People donating food and food banks in our area are doing a fantastic job.

The people using food banks are diverse and often surprising and the research identifies that the increase in people using them is caused by unemployment, increasing underemployment, a high incidence of people, who were once employed now forced into redundancy or laid off from work, along with low and falling income, and rising cost of living.

The National Minimum Wage and benefits have not risen in line with inflation, and people cannot retain the ability to live with dignity and cannot afford to feed and clothe themselves.

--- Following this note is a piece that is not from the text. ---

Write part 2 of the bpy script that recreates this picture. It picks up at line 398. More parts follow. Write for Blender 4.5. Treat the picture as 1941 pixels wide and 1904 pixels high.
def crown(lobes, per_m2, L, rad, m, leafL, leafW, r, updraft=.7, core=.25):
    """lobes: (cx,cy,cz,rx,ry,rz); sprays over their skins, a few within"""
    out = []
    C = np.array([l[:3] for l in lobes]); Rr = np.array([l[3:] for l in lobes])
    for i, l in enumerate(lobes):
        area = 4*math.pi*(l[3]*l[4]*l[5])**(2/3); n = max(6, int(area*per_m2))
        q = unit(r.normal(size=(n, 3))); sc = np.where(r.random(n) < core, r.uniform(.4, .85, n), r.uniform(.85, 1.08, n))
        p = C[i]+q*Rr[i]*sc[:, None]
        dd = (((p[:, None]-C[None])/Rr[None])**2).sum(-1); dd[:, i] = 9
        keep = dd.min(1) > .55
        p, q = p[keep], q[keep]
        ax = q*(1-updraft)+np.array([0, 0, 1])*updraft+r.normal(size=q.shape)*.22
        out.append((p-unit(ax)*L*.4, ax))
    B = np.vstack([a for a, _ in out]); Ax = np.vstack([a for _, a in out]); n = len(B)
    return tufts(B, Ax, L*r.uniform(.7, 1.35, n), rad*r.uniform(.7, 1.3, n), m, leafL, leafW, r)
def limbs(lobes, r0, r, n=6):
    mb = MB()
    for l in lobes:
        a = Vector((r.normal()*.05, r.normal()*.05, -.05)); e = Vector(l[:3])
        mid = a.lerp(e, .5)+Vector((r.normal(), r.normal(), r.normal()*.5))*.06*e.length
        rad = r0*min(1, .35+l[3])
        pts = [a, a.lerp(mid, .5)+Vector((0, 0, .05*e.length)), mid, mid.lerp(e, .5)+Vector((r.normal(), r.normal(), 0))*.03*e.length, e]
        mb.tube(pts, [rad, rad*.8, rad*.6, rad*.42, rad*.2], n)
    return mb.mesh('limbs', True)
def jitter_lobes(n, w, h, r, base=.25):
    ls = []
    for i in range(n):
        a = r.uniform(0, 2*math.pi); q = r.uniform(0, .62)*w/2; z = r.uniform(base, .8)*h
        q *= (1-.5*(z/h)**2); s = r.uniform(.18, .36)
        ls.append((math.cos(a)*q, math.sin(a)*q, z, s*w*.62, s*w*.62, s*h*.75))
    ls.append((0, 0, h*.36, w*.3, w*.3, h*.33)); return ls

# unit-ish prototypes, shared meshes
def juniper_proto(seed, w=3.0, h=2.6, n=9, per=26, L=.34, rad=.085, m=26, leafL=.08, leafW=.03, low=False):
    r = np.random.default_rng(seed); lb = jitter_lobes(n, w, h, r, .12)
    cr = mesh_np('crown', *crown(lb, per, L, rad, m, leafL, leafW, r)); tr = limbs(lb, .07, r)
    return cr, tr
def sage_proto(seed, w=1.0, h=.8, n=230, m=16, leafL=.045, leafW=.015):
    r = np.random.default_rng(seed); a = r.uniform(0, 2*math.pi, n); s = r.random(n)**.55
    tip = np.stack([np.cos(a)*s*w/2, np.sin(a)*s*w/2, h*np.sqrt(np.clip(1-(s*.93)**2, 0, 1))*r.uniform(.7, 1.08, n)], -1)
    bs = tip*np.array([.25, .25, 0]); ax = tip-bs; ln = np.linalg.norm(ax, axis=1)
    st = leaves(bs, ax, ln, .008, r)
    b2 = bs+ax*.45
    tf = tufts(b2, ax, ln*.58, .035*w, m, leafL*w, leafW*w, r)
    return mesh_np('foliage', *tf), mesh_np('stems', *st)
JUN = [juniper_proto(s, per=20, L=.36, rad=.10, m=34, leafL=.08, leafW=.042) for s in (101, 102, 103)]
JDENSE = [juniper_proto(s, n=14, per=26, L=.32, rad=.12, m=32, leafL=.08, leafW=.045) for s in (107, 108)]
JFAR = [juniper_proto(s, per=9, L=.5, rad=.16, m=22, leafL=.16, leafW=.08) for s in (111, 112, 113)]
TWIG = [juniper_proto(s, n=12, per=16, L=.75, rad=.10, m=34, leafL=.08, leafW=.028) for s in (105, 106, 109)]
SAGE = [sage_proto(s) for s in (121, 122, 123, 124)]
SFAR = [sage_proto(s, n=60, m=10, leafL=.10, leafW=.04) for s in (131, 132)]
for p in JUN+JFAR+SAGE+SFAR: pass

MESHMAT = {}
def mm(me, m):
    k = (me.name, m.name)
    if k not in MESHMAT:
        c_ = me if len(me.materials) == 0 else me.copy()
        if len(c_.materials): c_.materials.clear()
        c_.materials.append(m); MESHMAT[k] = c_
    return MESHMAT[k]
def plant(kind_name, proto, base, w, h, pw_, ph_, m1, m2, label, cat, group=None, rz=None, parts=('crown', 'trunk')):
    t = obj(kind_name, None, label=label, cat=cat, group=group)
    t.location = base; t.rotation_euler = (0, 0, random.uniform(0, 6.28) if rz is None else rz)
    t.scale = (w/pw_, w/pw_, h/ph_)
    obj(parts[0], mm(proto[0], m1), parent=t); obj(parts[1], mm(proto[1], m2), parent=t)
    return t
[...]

Up to half of all people turning to food banks are doing so as a result of having benefit payments delayed, reduced, or withdrawn, along with changes to crisis loan eligibility rules, delays in payments, Jobseekers’ Allowance sanctions and sickness benefit reassessments. Research also shows that 22 per cent of households helped are employed and half are families with children, and nearly half of these are two-parent families.

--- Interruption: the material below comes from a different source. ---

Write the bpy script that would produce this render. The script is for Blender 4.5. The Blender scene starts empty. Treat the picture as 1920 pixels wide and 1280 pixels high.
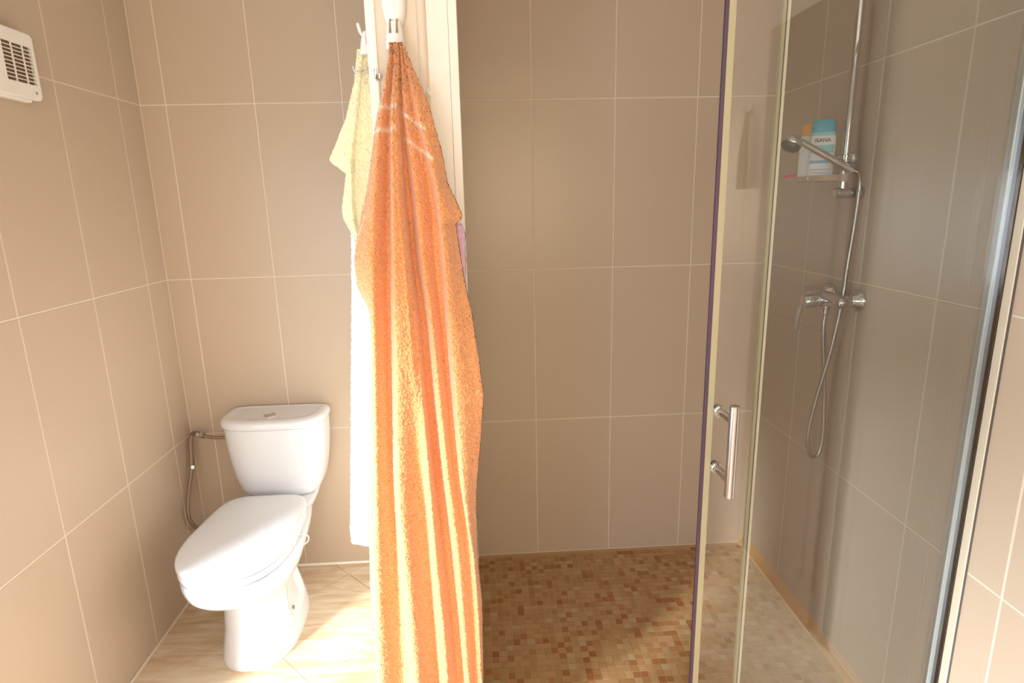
import bpy, bmesh, math, random
import numpy as np
from mathutils import Vector, Matrix

scene = bpy.context.scene
col = scene.collection
random.seed(7)
rng = np.random.default_rng(7)
PI = math.pi

# ------------------------------------------------------------------ camera
XL, XR, D, H = -1.1427, 1.0906, 2.2474, 1.4477
cam_d = bpy.data.cameras.new('camera')
cam = bpy.data.objects.new('camera', cam_d)
col.objects.link(cam)
cam_d.sensor_width = 36
cam_d.lens = 36 * 1123.02 / 1920
cam_d.clip_start = .01
yaw, pitch, roll = .0502, .2316, -.0235
rx = Vector((math.cos(yaw), -math.sin(yaw), 0))
fw = Vector((math.sin(yaw) * math.cos(pitch), math.cos(yaw) * math.cos(pitch), -math.sin(pitch)))
up = rx.cross(fw)
cr, sr = math.cos(roll), math.sin(roll)
ix = rx * cr + up * sr
iy = up * cr - rx * sr
m = Matrix((ix, iy, -fw)).transposed().to_4x4()
m.translation = (0, 0, H)
cam.matrix_world = m
scene.camera = cam

# ------------------------------------------------------------------ light
scene.view_settings.view_transform = 'Standard'
scene.view_settings.look = 'None'
scene.view_settings.gamma = 1
scene.view_settings.use_curve_mapping = False
scene.view_settings.exposure = 0.0
world = bpy.data.worlds.new('sky')
scene.world = world
world.use_nodes = True
bg = world.node_tree.nodes['Background']
bg.inputs[0].default_value = (.80, .90, 1, 1)
bg.inputs[1].default_value = 1.0

sun_d = bpy.data.lights.new('sun', 'SUN')
sun_d.energy = 15
sun_d.angle = math.radians(12)
sun_d.color = (.92, .97, 1)
sun = bpy.data.objects.new('sun', sun_d)
col.objects.link(sun)
sun.rotation_euler = Vector((.63, .77, -.45)).to_track_quat('-Z', 'Y').to_euler()

def area(name, loc, direction, sx, sy, power, colour=(1, 1, 1)):
    d = bpy.data.lights.new(name, 'AREA')
    d.shape = 'RECTANGLE'
    d.size, d.size_y, d.energy, d.color = sx, sy, power, colour
    o = bpy.data.objects.new(name, d)
    col.objects.link(o)
    o.location = loc
    o.rotation_euler = Vector(direction).to_track_quat('-Z', 'Z').to_euler()
    return o

WY0, WY1, WZ0, WZ1 = -.34, 1.20, .12, 1.95        # glazed opening in the left wall
area('window_daylight', (XL + .005, (WY0 + WY1) / 2, (WZ0 + WZ1) / 2), (1, 0, 0), WY1 - WY0 - .1, WZ1 - WZ0 - .1, 9.5, (.70, .90, 1))
RX0, RX1, RZ0, RZ1 = -.25, 1.02, .95, 2.05         # unseen opening behind the camera, placed to light the partition
area('rear_warm_fill', ((RX0 + RX1) / 2, -2.39, (RZ0 + RZ1) / 2), (0, 1, 0), RX1 - RX0 - .1, RZ1 - RZ0 - .1, 27, (1, .80, .50))  # added fill lamp, tinted warm to bring brown into the shower

area('right_wall_fill', (XL + .005, -1.9, 1.2), (1, 0, 0), .7, 2.0, 66, (.74, .86, 1))  # added fill lamp that brightens the right wall near the camera

# ------------------------------------------------------------------ helpers
def mat(name, colour, rough=.5, metal=0., **kw):
    M = bpy.data.materials.new(name)
    M.use_nodes = True
    b = M.node_tree.nodes['Principled BSDF']
    b.inputs['Base Color'].default_value = (*[srgb(c) for c in colour], 1)
    b.inputs['Roughness'].default_value = rough
    b.inputs['Metallic'].default_value = metal
    for k, v in kw.items():
        b.inputs[k.replace('_', ' ')].default_value = v
    return M

def srgb(c):
    c /= 255.
    return c / 12.92 if c < .04045 else ((c + .055) / 1.055) ** 2.4

def noise_bump(M, scale=300, strength=.1, dist=.001, kind='ShaderNodeTexNoise', colmix=None):
    nt = M.node_tree
    b = nt.nodes['Principled BSDF']
    tc = nt.nodes.new('ShaderNodeTexCoord')
    n = nt.nodes.new(kind)
    n.inputs['Scale'].default_value = scale
    nt.links.new(tc.outputs['Object'], n.inputs['Vector'])
    bp = nt.nodes.new('ShaderNodeBump')
    bp.inputs['Strength'].default_value = strength
    bp.inputs['Distance'].default_value = dist
    out = n.outputs['Distance'] if kind.endswith('Voronoi') else n.outputs['Fac']
    nt.links.new(out, bp.inputs['Height'])
    nt.links.new(bp.outputs['Normal'], b.inputs['Normal'])
    if colmix:
        mx = nt.nodes.new('ShaderNodeMix')
        mx.data_type = 'RGBA'
        a, c = colmix
        mx.inputs['A'].default_value = (*[srgb(v) for v in a], 1)
        mx.inputs['B'].default_value = (*[srgb(v) for v in c], 1)
        nt.links.new(out, mx.inputs['Factor'])
        nt.links.new(mx.outputs['Result'], b.inputs['Base Color'])
    return M

def glass_mat(name, tint=(.93, .97, .95), boost=.0):
    M = bpy.data.materials.new(name)
    M.use_nodes = True
    nt = M.node_tree
    nt.nodes.clear()
    out = nt.nodes.new('ShaderNodeOutputMaterial')
    tr = nt.nodes.new('ShaderNodeBsdfTransparent'); tr.inputs[0].default_value = (*tint, 1)
    gl = nt.nodes.new('ShaderNodeBsdfGlossy'); gl.inputs['Roughness'].default_value = .0
    lw = nt.nodes.new('ShaderNodeLayerWeight'); lw.inputs['Blend'].default_value = .5
    pw = nt.nodes.new('ShaderNodeMath'); pw.operation = 'POWER'; pw.inputs[1].default_value = 4.5
    ma = nt.nodes.new('ShaderNodeMath'); ma.operation = 'MULTIPLY_ADD'
    ma.inputs[1].default_value = .95; ma.inputs[2].default_value = .045 + boost
    mx = nt.nodes.new('ShaderNodeMixShader')
    nt.links.new(lw.outputs['Facing'], pw.inputs[0])
    nt.links.new(pw.outputs[0], ma.inputs[0])
    nt.links.new(ma.outputs[0], mx.inputs[0])
    nt.links.new(tr.outputs[0], mx.inputs[1])
    nt.links.new(gl.outputs[0], mx.inputs[2])
    nt.links.new(mx.outputs[0], out.inputs[0])
    return M

class MB:
    def __init__(s): s.v, s.f, s.mi = [], [], []
    def add(s, V, F, mi=0):
        o = len(s.v)
        s.v += [tuple(v) for v in V]
        s.f += [tuple(i + o for i in f) for f in F]
        s.mi += [mi] * len(F)
        return s
    def box(s, x0, x1, y0, y1, z0, z1, mi=0):
        V = [(x, y, z) for z in (z0, z1) for y in (y0, y1) for x in (x0, x1)]
        F = [(0, 2, 3, 1), (4, 5, 7, 6), (0, 1, 5, 4), (2, 6, 7, 3), (0, 4, 6, 2), (1, 3, 7, 5)]
        return s.add(V, F, mi)
    def loft(s, rings, cap=True, closed=True, mi=0):
        n = len(rings[0]); V = [p for r in rings for p in r]; F = []
        for i in range(len(rings) - 1):
            for j in range(n if closed else n - 1):
                k = (j + 1) % n
                F.append((i * n + j, i * n + k, (i + 1) * n + k, (i + 1) * n + j))
        if cap:
            F.append(tuple(reversed(range(n)))); F.append(tuple(range((len(rings) - 1) * n, len(rings) * n)))
        return s.add(V, F, mi)
    def tube(s, pts, r, n=14, mi=0, smooth=True):
        P = [Vector(p) for p in pts]
        if smooth and len(P) > 2: P = catmull(P, 6)
        rs = [r(i / (len(P) - 1)) for i in range(len(P))] if callable(r) else [r] * len(P)
        T = [(P[min(i + 1, len(P) - 1)] - P[max(i - 1, 0)]).normalized() for i in range(len(P))]
        u = T[0].orthogonal().normalized(); rings = []
        for p, t, rr in zip(P, T, rs):
            u = (u - t * u.dot(t)).normalized(); w = t.cross(u)
            rings.append([p + (u * math.cos(2 * PI * k / n) + w * math.sin(2 * PI * k / n)) * rr for k in range(n)])
        return s.loft(rings, mi=mi)
    def lathe(s, origin, axis, prof, n=28, mi=0):        # prof: (distance along the axis, radius)
        o = Vector(origin); a = Vector(axis).normalized(); u = a.orthogonal().normalized(); w = a.cross(u)
        rings = [[o + a * t + (u * math.cos(2 * PI * k / n) + w * math.sin(2 * PI * k / n)) * max(r, .0002) for k in range(n)] for t, r in prof]
        return s.loft(rings, mi=mi)
    def mesh(s, name, mats, smooth=False, bevel=0, sharp=35):
        me = bpy.data.meshes.new(name)
        me.from_pydata(s.v, [], s.f)
        for mm in (mats if isinstance(mats, (list, tuple)) else [mats]): me.materials.append(mm)
        if len(me.materials) > 1: me.polygons.foreach_set('material_index', s.mi)
        bm = bmesh.new(); bm.from_mesh(me)
        bmesh.ops.recalc_face_normals(bm, faces=bm.faces)
        if bevel: bmesh.ops.bevel(bm, geom=bm.edges, offset=bevel, segments=2 if bevel > .0012 else 1, affect='EDGES', profile=.6)
        bm.to_mesh(me); bm.free()
        if smooth:
            me.polygons.foreach_set('use_smooth', [True] * len(me.polygons))
            me.set_sharp_from_angle(angle=math.radians(sharp))
        return me
    def build(s, name, mats, parent=None, **kw):
        return link(name, s.mesh(name, mats, **kw), parent)

def catmull(P, k):
    out = []
    for i in range(len(P) - 1):
        a, b, c, d = P[max(i - 1, 0)], P[i], P[i + 1], P[min(i + 2, len(P) - 1)]
        for j in range(k):
            t = j / k
            out.append(.5 * ((2 * b) + (c - a) * t + (2 * a - 5 * b + 4 * c - d) * t * t + (3 * b - a - 3 * c + d) * t ** 3))
    return out + [P[-1]]

def link(name, me, parent=None, loc=None):
    o = bpy.data.objects.new(name, me)
    col.objects.link(o)
    if parent: o.parent = parent
    if loc: o.location = loc
    return o

def tag(o, label, cat, group=None):
    o['label'] = label; o['category'] = cat
    if group: o['group'] = group
    return o

def thing(name, label, cat, loc, group=None, rotz=0):
    o = link(name, None, loc=loc); o.rotation_euler.z = rotz
    return tag(o, label, cat, group)

def structure(o):
    o['kind'] = 'structure'; return o

def shift(mb, d):
    mb.v = [(x - d[0], y - d[1], z - d[2]) for x, y, z in mb.v]; return mb

# ------------------------------------------------------------------ materials
M = {}
M['tile'] = noise_bump(mat('wall_tile', (198, 178, 158), .3), 55, .02, .002)
M['tile_b'] = noise_bump(mat('wall_tile_b', (203, 179, 154), .33), 55, .02, .002)
M['grout'] = mat('grout', (228, 212, 196), .8)
M['plaster'] = mat('white_plaster', (238, 234, 228), .8)
M['cream'] = mat('cream_board', (236, 228, 216), .4)
M['beige'] = mat('beige_board', (222, 205, 186), .5)
M['strip'] = mat('white_strip', (246, 240, 230), .4)
M['ceramic'] = mat('white_ceramic', (226, 227, 233), .12, Coat_Weight=.5, Coat_Roughness=.04)
M['seat'] = mat('white_seat_plastic', (226, 228, 234), .2)
M['chrome'] = mat('chrome', (214, 214, 218), .08, 1)
M['steel'] = mat('satin_steel', (206, 204, 204), .25, 1)
M['hose'] = noise_bump(mat('shower_hose', (190, 186, 182), .28, 1), 900, .4, .0006)
M['braid'] = noise_bump(mat('braided_hose', (158, 138, 122), .4, .8), 700, .8, .001, 'ShaderNodeTexVoronoi')
M['white'] = mat('white_plastic', (240, 236, 230), .35)
M['dark'] = mat('dark_hole', (58, 46, 38), .7)
M['brownhole'] = mat('vent_inside', (150, 122, 96), .8)
M['bolt'] = mat('bolt_cap', (150, 128, 116), .5)
M['alu'] = mat('white_blue_aluminium', (200, 214, 222), .3, .6)
M['seal_dark'] = mat('magnetic_seal', (84, 62, 80), .45)
M['seal_pale'] = mat('pale_seal', (196, 184, 150), .35, 0, Alpha=.75)
M['pale_alu'] = mat('pale_profile', (216, 204, 184), .4)
M['channel'] = mat('dark_chrome_channel', (120, 112, 108), .12, 1)
M['line'] = mat('dark_line', (90, 84, 80), .6)
M['glass'] = glass_mat('clear_glass', (.965, .975, .965), .03)
M['window_glass'] = glass_mat('window_glass', (.98, .98, .98))
M['pink'] = mat('pink_plastic', (226, 70, 120), .4)
M['dish'] = mat('clear_plastic_dish', (226, 196, 170), .3, 0, Alpha=.7)
M['teal'] = mat('teal_cap', (70, 170, 196), .35)
M['teal_print'] = mat('teal_print', (150, 212, 224), .4)
M['blue_print'] = mat('blue_print', (126, 180, 214), .4)
M['grey_print'] = mat('grey_print', (196, 198, 214), .5)
M['ink'] = mat('dark_print', (44, 48, 66), .5)
M['bottle'] = mat('bottle_white', (238, 236, 234), .35)
M['amber'] = mat('amber_cap', (232, 160, 40), .35)
M['black_rubber'] = mat('shower_face', (84, 80, 86), .5)
M['head_grey'] = mat('grey_face', (70, 66, 74), .4)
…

Food banks throughout our region report that they have seen an increase in ex-public servants and those who once had better paid jobs in other sectors, now becoming reliant upon food banks too, which shows that it takes only a few pay cheques before families face food poverty and destitution in our nation today.

All of these factors have been forcing children into destitution, hardship and hunger on a large scale, with one in five parents in the UK daily struggling to feed their children and with more than two thirds of those helped by food banks having children who are going to nursery and school hungry, trying to learn, and then going to bed hungry.

In a nation as rich as the UK, food poverty is a national disgrace, and is an absolute contradiction to the UK’s commitment of ensuring that all its citizens have access to food. Food is one of the most basic of all human rights. Something needs to be done, and fast by those holding power and influence.